* _What is expected_
It is required that the lines from the top of the listing through the line with "R = math.radians" be reproduced exactly, excluding pictures.

* _Information shown_
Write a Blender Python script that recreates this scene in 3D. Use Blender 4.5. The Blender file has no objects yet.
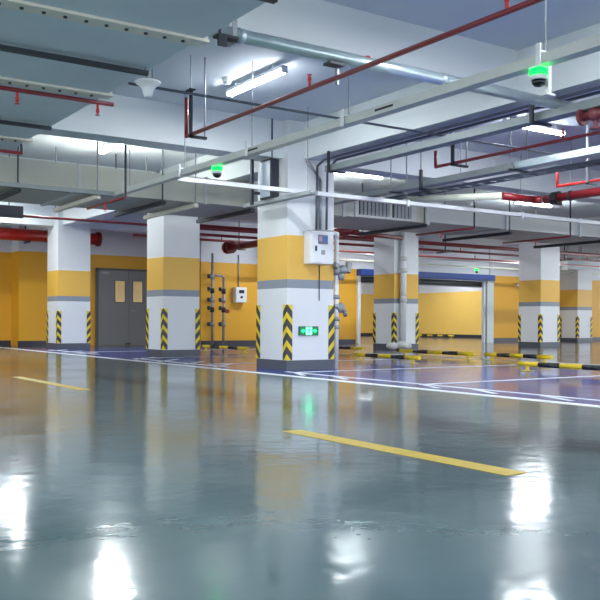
import bpy, bmesh, math, random
from mathutils import Vector, Matrix
random.seed(7)
S = bpy.context.scene
COL = S.collection
R = math.radians

# ---------------------------------------------------------------- camera
# x runs along the ducts (to the right and away), y along the beams (to the left and away), z up
cam_d = bpy.data.cameras.new('camera')
cam = bpy.data.objects.new('camera', cam_d); COL.objects.link(cam)
cam.location = (0, 0, 0.69)
cam.rotation_euler = (Matrix.Rotation(R(-(90 - 56.08)), 4, 'Z') @ Matrix.Rotation(R(90), 4, 'X') @ Matrix.Rotation(.0045, 4, 'Z')).to_euler()
cam_d.sensor_width = 36
cam_d.lens = 868 / 600 * 36
cam_d.shift_y = 22 / 600
cam_d.clip_end = 200
S.camera = cam

# ---------------------------------------------------------------- world and exposure
W = bpy.data.worlds.new('world'); S.world = W; W.use_nodes = True
W.node_tree.nodes['Background'].inputs[0].default_value = (0.65, 0.69, 0.73, 1)
W.node_tree.nodes['Background'].inputs[1].default_value = 1.7
S.view_settings.view_transform = 'Standard'
S.view_settings.look = 'None'
S.view_settings.gamma = 1
S.view_settings.use_curve_mapping = False
S.view_settings.exposure = 1.8
AREA_W = 17.0        # downward light of each tube, watts
LAMP = 13.0          # emission of the tube diffusers

# ---------------------------------------------------------------- materials
def srgb(r, g, b):
    f = lambda c: (c / 255 / 12.92) if c <= 10 else ((c / 255 + .055) / 1.055) ** 2.4
    return (f(r), f(g), f(b), 1)

def mat(name, rgb, rough=.5, metal=0, var=.06, scale=6, bump=0, spec=.5, coat=0):
    m = bpy.data.materials.new(name); m.use_nodes = True
    n = m.node_tree.nodes; l = m.node_tree.links; b = n['Principled BSDF']
    b.inputs['Roughness'].default_value = rough; b.inputs['Metallic'].default_value = metal
    b.inputs['Specular IOR Level'].default_value = spec; b.inputs['Coat Weight'].default_value = coat
    tc = n.new('ShaderNodeTexCoord'); nz = n.new('ShaderNodeTexNoise')
    nz.inputs['Scale'].default_value = scale; nz.inputs['Detail'].default_value = 4
    l.new(tc.outputs['Object'], nz.inputs['Vector'])
    mx = n.new('ShaderNodeMix'); mx.data_type = 'RGBA'
    c = srgb(*rgb)
    mx.inputs[6].default_value = tuple(x * (1 - var * 1.6) for x in c[:3]) + (1,)
    mx.inputs[7].default_value = tuple(min(1, x * (1 + var * 1.2)) for x in c[:3]) + (1,)
    l.new(nz.outputs['Fac'], mx.inputs[0]); l.new(mx.outputs[2], b.inputs['Base Color'])
    if bump:
        bp = n.new('ShaderNodeBump'); bp.inputs['Strength'].default_value = bump; bp.inputs['Distance'].default_value = .01
        l.new(nz.outputs['Fac'], bp.inputs['Height']); l.new(bp.outputs[0], b.inputs['Normal'])
    return m

def emit(name, rgb, strength):
    m = bpy.data.materials.new(name); m.use_nodes = True
    b = m.node_tree.nodes['Principled BSDF']
    b.inputs['Base Color'].default_value = srgb(*rgb)
    b.inputs['Emission Color'].default_value = srgb(*rgb)
    b.inputs['Emission Strength'].default_value = strength
    return m

def banded(name, stops, rough=.45, var=.03):
    """paint in horizontal bands; stops = [(z, rgb), ...] going up, on the height above the floor"""
    m = mat(name, (255, 255, 255), rough, var=var, scale=2.2)
    n = m.node_tree.nodes; l = m.node_tree.links; b = n['Principled BSDF']
    geo = n.new('ShaderNodeNewGeometry'); sp = n.new('ShaderNodeSeparateXYZ'); mr = n.new('ShaderNodeMath')
    l.new(geo.outputs['Position'], sp.inputs[0]); mr.operation = 'DIVIDE'; mr.inputs[1].default_value = 4
    l.new(sp.outputs[2], mr.inputs[0])
    cr = n.new('ShaderNodeValToRGB'); cr.color_ramp.interpolation = 'CONSTANT'
    e = cr.color_ramp.elements
    e[0].position = 0; e[0].color = srgb(*stops[0][1])
    e[1].position = stops[1][0] / 4; e[1].color = srgb(*stops[1][1])
    for z, c in stops[2:]:
        x = e.new(z / 4); x.color = srgb(*c)
    l.new(mr.outputs[0], cr.inputs[0])
    mx = [k for k in n if k.type == 'MIX'][0]
    mu = n.new('ShaderNodeMix'); mu.data_type = 'RGBA'; mu.blend_type = 'MULTIPLY'; mu.inputs[0].default_value = 1
    l.new(mx.outputs[2], mu.inputs[6]); l.new(cr.outputs[0], mu.inputs[7]); l.new(mu.outputs[2], b.inputs['Base Color'])
    return m

WHITE = (222, 226, 228)
M = {}
M['ceiling'] = mat('ceiling paint', (206, 212, 220), .75, var=.04, scale=1.2, bump=.05)
M['beam'] = mat('beam paint', (224, 229, 230), .7, var=.035, scale=1.5, bump=.05)
M['pillar'] = banded('pillar paint', [(0, WHITE), (1.17, (136, 145, 156)), (1.29, (232, 184, 78)), (1.92, WHITE)])
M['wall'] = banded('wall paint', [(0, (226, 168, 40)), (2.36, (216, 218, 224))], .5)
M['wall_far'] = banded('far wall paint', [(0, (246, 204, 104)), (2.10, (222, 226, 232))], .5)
M['wall_back'] = banded('rear wall paint', [(0, (224, 166, 38)), (2.56, (212, 214, 222))], .5)
M['skirt'] = mat('dark skirting paint', (72, 80, 90), .4, var=.08)
M['wall_skirt'] = mat('charcoal skirting paint', (50, 52, 64), .4, var=.08)
M['galv'] = mat('galvanised sheet', (212, 222, 226), .55, .05, var=.08, scale=1.4, bump=.06)
M['galv_light'] = mat('pale duct sheet', (204, 206, 204), .5, .05, var=.05, scale=1.6)
M['duct_beige'] = mat('beige duct sheet', (200, 200, 188), .55, .05, var=.07, scale=3)
M['silver'] = mat('silver pipe', (196, 212, 216), .28, .6, var=.12, scale=9)
M['tray'] = mat('cable tray metal', (196, 202, 196), .45, .2, var=.06, scale=5)
M['tray_dull'] = mat('dull tray metal', (140, 149, 150), .5, .3, var=.08, scale=5)
M['tray_white'] = mat('white channel', (226, 230, 234), .3, .35, var=.03)
M['maroon'] = mat('maroon valve paint', (112, 52, 56), .5, var=.15, scale=14)
M['red'] = mat('red pipe paint', (128, 22, 28), .35, var=.14, scale=7, coat=.2)
M['red_bright'] = mat('bright red pipe paint', (205, 38, 34), .3, var=.12, scale=7, coat=.3)
M['dark'] = mat('black steel', (44, 50, 58), .5, .3, var=.12)
M['steel'] = mat('grey steel', (150, 155, 158), .45, .6, var=.12)
M['white'] = mat('white enamel', (226, 230, 232), .35, var=.03)
M['cream'] = mat('cream pipe paint', (206, 210, 190), .45, var=.12, scale=8)
M['perf'] = mat('pale angle iron', (230, 226, 210), .55, var=.1, scale=12)
M['conduit'] = mat('slate conduit', (92, 100, 112), .4, .4, var=.1)
M['door'] = mat('grey door paint', (122, 124, 126), .45, var=.04)
M['door_frame'] = mat('door frame paint', (80, 82, 88), .45, var=.04)
M['pane_yellow'] = mat('yellow wall behind the door pane', (246, 200, 84), .15, var=.08)
M['blue'] = mat('blue shutter casing', (24, 66, 150), .35, var=.06)
M['coil'] = mat('shutter coil', (84, 88, 86), .5, .5, var=.25, scale=20)
M['post'] = mat('portal post paint', (170, 180, 178), .35, .2, var=.06)
M['glass_dark'] = mat('dark lens', (12, 22, 20), .08)
M['screen_blue'] = mat('blue display', (70, 120, 190), .2)
M['screen_pink'] = mat('pink display', (196, 160, 178), .2)
M['screen_dark'] = mat('grey display', (104, 112, 128), .2)
M['navy'] = mat('navy display', (30, 42, 70), .2)
M['yellow'] = mat('yellow paint', (226, 196, 22), .35, var=.1, scale=12)
M['black'] = mat('black paint', (24, 26, 30), .35, var=.1)
M['paper'] = mat('pale panel sheet', (170, 184, 196), .35, var=.07, scale=3)
M['cloth'] = mat('off white cloth', (206, 208, 204), .9, var=.1, scale=14, bump=.4)
M['pinkpipe'] = mat('faded red pipe', (206, 110, 100), .4, var=.15, scale=6)
M['lamp'] = emit('lit tube', (240, 247, 252), LAMP)
M['green'] = emit('green indicator', (0, 255, 60), 1.3)
M['exit_bright'] = emit('lit exit pictogram', (90, 255, 190), 1.6)
M['exit_arrow'] = emit('lit exit arrow', (20, 230, 110), 1.2)
M['exit_dark'] = emit('exit sign face', (4, 84, 48), .55)
M['line_white'] = mat('white road paint', (236, 240, 244), .55, var=.12, scale=5)
M['line_yellow'] = mat('yellow road paint', (214, 184, 60), .5, var=.12, scale=6)

def floor_material(name, c0, c1, streak=.5):
    m = bpy.data.materials.new(name); m.use_nodes = True
    n = m.node_tree.nodes; l = m.node_tree.links; b = n['Principled BSDF']
    tc = n.new('ShaderNodeTexCoord')
    a = n.new('ShaderNodeTexNoise'); a.inputs['Scale'].default_value = .9; a.inputs['Detail'].default_value = 6; a.inputs['Roughness'].default_value = .6
    l.new(tc.outputs['Object'], a.inputs['Vector'])
    mx = n.new('ShaderNodeMix'); mx.data_type = 'RGBA'
    mx.inputs[6].default_value = srgb(*c0); mx.inputs[7].default_value = srgb(*c1)
    l.new(a.outputs['Fac'], mx.inputs[0]); l.new(mx.outputs[2], b.inputs['Base Color'])
    mr = n.new('ShaderNodeMapRange'); mr.inputs[1].default_value = .3; mr.inputs[2].default_value = .7
    mr.inputs[3].default_value = .08; mr.inputs[4].default_value = .17
    l.new(a.outputs['Fac'], mr.inputs[0]); l.new(mr.outputs[0], b.inputs['Roughness'])
    b.inputs['Specular IOR Level'].default_value = .62
    # gentle trowel waves in the poured resin
    w = n.new('ShaderNodeTexNoise'); w.inputs['Scale'].default_value = 3.2; w.inputs['Detail'].default_value = 3
    l.new(tc.outputs['Object'], w.inputs['Vector'])
    bp = n.new('ShaderNodeBump'); bp.inputs['Strength'].default_value = streak; bp.inputs['Distance'].default_value = .0035
    l.new(w.outputs['Fac'], bp.inputs['Height'])
    w2 = n.new('ShaderNodeTexNoise'); w2.inputs['Scale'].default_value = 9; w2.inputs['Detail'].default_value = 2
    l.new(tc.outputs['Object'], w2.inputs['Vector'])
    b2 = n.new('ShaderNodeBump'); b2.inputs['Strength'].default_value = streak; b2.inputs['Distance'].default_value = .0022
    l.new(w2.outputs['Fac'], b2.inputs['Height']); l.new(bp.outputs[0], b2.inputs['Normal']); l.new(b2.outputs[0], b.inputs['Normal'])
    return m
M['floor'] = floor_material('grey green epoxy', (74, 98, 102), (98, 124, 128))
M['floor_blue'] = floor_material('blue epoxy', (30, 58, 160), (46, 76, 180), .3)
M['floor_bay'] = floor_material('parking bay epoxy', (92, 92, 112), (112, 110, 126), .3)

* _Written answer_
Write a Blender Python script that recreates this scene in 3D. Use Blender 4.5. The Blender file has no objects yet.
import bpy, bmesh, math, random
from mathutils import Vector, Matrix
random.seed(7)
S = bpy.context.scene
COL = S.collection
R = math.radians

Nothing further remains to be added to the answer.